Spectrum of Dyons and Black Holes in CHL orbifolds using Borcherds Lift
Atish Dabholkar, Suresh Nampuri
TL;DR
The paper presents an exact counting framework for dyon degeneracies and spinning black holes in CHL compactifications by constructing Siegel modular forms of level $N$ via a generalized Borcherds (multiplicative) lift from weak Jacobi seeds of weight $0$ and index $1$. It provides a concrete realization for $(N,k)=(2,6)$, obtaining the seed and product representation for $\Phi_6$, and embeds the construction in a physical 4d–5d lift where the exponential and Hodge anomaly encode symmetric-product degeneracies of the D1-D5-P system and KK5 momentum bound states, respectively. The multiplicative lift yields a natural genus-two interpretation: the Siegel form acts as a two-loop partition function of the left-moving heterotic string, consistent with a string-web/M-theory picture of dyons. Altogether, the work ties dyon counting in CHL orbifolds to Borcherds algebras and genus-two string dynamics, suggesting deep underlying symmetries in string theory.
Abstract
The degeneracies of supersymmetric quarter BPS dyons in four dimensions and of spinning black holes in five dimensions in a CHL compactification are computed exactly using Borcherds lift.
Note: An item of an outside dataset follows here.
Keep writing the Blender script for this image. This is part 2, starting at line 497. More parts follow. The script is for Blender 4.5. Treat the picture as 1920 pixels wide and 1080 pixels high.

The Hodge anomaly in the construction has a physical interpretation as the contribution of a single M-theory Kaluza-Klein 6-brane in the 4d-5d lift. Using factorization, it is shown that the resulting formula has a natural interpretation as a two-loop partition function of left-moving heterotic string, consistent with the heuristic picture of dyons in the M-theory lift of string webs.